#### Short task
Only the number is wanted: count the lines in the data with "from" in them.

#### Data shown

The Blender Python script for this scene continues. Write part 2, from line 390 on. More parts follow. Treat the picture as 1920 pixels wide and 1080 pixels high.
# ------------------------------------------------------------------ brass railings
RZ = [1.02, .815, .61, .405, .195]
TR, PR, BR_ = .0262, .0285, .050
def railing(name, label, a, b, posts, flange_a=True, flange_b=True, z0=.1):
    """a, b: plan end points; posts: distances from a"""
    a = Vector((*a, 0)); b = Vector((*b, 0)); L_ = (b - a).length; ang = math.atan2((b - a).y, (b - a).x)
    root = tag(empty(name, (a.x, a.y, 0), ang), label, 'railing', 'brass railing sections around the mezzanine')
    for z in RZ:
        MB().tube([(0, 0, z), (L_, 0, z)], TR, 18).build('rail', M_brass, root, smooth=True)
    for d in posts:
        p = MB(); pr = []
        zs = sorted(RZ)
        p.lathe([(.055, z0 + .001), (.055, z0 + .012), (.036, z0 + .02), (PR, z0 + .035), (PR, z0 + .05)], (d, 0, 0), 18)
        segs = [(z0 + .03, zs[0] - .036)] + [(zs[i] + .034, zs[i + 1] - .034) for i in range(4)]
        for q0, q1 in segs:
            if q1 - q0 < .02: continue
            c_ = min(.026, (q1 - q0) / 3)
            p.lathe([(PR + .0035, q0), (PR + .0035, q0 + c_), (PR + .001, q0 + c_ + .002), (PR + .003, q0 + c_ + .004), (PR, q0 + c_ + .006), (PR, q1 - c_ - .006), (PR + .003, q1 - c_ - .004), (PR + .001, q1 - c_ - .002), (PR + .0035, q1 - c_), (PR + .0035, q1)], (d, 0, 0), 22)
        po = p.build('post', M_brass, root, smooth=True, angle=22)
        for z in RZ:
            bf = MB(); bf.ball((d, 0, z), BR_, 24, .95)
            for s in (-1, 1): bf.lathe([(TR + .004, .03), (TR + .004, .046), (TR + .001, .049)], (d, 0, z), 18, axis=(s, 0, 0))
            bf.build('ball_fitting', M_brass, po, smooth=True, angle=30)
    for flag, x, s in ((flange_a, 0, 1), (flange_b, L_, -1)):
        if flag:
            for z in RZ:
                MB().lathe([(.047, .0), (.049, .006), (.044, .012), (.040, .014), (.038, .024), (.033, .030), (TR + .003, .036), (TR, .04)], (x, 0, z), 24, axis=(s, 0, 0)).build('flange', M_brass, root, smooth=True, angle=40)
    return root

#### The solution
2